After completing a basic schooling, Bonifacia began to work as a ropemaker. Later, in 1865, after the marriage of her sister, she was able to set up her home as a factory for rope, lace and various other items. In this way, Rodríguez lived a quiet life in which she was able to grow and deepen her faith, meditating and praying throughout the daily routine.
After five years as an independent artisan, in 1870, Bonifacia meets a newly arrived priest from Catalunya, Francesc Butinyà, S.J.. Butinyà was from a family of factory owners, but he had a vision of responding to the needs of the growing working class which had arisen from the Industrial Revolution, one which was far ahead of the Church leaders of the day. He preached that work was a way for all to become more free equal in society, and also to give witness to the teachings of the Gospel. Rodríguez frequently attended the Masses at which Butinyà preached and decided that he had an answer to her spiritual searching.

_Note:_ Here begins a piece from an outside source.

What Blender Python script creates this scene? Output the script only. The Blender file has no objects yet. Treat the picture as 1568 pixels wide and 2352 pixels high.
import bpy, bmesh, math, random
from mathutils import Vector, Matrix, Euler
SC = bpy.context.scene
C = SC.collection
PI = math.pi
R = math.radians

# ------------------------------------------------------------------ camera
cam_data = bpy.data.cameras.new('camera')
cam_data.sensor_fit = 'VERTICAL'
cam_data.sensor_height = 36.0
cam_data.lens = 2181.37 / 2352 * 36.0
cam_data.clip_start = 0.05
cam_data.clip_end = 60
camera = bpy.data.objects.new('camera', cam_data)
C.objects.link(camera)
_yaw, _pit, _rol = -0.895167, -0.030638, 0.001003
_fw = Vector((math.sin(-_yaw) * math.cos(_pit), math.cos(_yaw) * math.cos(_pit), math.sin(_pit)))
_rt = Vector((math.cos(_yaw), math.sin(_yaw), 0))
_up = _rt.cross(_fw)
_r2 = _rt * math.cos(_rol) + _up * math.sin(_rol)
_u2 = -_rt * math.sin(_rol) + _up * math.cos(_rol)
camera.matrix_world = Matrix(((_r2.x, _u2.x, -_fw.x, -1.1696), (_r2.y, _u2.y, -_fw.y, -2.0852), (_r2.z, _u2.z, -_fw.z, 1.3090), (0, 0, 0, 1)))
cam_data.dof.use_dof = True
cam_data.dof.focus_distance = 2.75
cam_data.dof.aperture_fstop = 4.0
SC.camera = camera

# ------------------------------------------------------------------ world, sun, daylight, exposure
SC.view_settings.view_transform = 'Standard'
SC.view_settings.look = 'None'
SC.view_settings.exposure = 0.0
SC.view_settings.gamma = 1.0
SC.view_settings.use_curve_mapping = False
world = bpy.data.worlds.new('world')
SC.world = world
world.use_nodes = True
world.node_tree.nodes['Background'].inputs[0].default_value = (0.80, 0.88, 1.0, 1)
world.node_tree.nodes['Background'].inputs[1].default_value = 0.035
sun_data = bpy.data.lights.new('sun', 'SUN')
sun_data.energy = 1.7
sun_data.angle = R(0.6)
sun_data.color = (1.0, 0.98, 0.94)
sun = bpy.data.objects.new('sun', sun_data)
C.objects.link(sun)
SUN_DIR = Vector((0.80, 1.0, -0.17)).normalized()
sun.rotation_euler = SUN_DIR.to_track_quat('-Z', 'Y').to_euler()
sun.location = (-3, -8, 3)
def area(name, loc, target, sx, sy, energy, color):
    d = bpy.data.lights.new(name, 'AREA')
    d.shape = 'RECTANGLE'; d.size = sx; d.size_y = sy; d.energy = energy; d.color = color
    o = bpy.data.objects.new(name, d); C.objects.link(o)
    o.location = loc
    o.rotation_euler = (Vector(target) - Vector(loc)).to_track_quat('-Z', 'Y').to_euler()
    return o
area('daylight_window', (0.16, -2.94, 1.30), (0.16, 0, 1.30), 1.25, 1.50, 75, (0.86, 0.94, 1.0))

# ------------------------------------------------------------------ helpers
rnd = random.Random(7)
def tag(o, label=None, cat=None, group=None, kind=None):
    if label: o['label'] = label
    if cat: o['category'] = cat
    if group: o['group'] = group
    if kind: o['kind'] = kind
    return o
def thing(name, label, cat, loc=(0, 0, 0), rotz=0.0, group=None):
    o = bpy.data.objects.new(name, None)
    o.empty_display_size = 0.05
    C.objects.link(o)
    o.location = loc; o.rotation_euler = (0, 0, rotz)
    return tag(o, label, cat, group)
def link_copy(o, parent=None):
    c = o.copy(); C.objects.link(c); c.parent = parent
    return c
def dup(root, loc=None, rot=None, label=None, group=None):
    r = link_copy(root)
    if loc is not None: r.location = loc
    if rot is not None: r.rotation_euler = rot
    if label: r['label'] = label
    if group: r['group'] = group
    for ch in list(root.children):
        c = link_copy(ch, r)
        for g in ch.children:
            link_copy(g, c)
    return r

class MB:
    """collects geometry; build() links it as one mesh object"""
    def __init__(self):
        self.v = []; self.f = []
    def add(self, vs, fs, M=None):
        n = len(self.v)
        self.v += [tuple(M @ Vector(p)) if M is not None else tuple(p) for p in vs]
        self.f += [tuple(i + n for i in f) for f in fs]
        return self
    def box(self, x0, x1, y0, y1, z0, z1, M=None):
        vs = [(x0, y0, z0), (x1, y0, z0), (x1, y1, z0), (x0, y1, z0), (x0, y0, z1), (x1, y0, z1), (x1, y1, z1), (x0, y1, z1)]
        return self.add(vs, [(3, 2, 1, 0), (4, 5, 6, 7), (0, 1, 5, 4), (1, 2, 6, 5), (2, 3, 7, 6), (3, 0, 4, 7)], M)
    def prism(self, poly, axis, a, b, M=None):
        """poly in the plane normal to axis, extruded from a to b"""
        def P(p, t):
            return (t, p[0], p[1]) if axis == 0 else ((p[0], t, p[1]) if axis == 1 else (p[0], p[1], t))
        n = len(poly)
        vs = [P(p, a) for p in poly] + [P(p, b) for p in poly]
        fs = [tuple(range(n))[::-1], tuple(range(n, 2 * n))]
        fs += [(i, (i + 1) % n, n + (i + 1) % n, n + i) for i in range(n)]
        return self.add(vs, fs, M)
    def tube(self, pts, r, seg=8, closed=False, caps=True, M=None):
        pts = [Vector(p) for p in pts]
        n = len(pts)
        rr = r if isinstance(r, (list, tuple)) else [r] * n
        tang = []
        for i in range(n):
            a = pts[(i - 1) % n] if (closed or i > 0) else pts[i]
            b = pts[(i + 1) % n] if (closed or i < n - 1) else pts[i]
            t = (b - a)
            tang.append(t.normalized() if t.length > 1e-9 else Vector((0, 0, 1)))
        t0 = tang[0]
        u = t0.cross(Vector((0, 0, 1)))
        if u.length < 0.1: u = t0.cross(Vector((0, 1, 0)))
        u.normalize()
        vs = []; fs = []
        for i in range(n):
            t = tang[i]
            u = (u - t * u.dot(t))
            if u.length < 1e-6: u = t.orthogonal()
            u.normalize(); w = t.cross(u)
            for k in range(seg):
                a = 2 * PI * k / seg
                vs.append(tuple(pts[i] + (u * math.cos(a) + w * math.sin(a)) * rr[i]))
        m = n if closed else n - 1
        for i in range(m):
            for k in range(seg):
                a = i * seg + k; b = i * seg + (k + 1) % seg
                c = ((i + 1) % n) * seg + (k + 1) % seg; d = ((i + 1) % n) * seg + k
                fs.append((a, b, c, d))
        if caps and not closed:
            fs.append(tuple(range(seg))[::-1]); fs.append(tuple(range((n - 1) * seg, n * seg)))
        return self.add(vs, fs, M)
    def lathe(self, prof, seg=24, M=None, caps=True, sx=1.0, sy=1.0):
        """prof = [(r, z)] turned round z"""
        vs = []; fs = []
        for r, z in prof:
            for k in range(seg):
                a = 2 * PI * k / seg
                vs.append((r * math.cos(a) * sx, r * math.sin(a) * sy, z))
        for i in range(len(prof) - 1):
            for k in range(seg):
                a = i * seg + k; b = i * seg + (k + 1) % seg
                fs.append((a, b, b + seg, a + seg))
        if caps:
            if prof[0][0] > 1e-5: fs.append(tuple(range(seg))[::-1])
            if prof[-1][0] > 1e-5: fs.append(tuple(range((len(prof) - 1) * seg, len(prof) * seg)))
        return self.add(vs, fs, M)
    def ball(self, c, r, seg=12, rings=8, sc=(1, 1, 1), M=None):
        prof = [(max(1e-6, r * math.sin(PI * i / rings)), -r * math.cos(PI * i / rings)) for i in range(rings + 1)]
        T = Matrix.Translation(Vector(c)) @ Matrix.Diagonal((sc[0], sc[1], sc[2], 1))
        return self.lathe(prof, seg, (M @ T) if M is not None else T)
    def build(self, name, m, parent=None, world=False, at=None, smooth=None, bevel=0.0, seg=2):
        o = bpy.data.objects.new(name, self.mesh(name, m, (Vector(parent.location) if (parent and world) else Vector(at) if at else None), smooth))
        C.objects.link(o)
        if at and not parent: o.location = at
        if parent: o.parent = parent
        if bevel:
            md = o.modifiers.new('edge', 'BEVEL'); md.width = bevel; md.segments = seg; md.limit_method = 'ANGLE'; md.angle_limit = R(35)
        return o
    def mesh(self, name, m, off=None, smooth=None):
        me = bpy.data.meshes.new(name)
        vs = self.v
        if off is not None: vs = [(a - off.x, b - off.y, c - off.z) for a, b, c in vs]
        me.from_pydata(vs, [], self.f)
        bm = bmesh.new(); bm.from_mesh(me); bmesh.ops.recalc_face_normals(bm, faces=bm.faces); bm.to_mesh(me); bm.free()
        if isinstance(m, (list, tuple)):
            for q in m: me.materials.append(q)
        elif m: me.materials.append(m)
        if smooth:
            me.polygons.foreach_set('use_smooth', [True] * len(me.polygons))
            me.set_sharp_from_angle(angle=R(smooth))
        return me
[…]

Bonifacia opened her workshop as a meetingplace for gatherings for working women like herself, both for socializing and for times of reflection on the themes and issues of the day. They invited Father Butinyà to these gatherings, and, under his guidance, they established themselves as the Association of the Immaculate Conception and St. Joseph. Gradually Rodríguez felt herself called to religious life in a convent, and finally decided to enter a local one. Butinyà, however, saw in her the model he envisioned of someone who could imitate the quiet life of service and prayer which Christ Himself had followed in his home in Nazareth, with Mary, His mother, and Joseph. He therefore proposed to her that she take a radically different path, one in which a community of religious women could respond to the situation of poor, working women.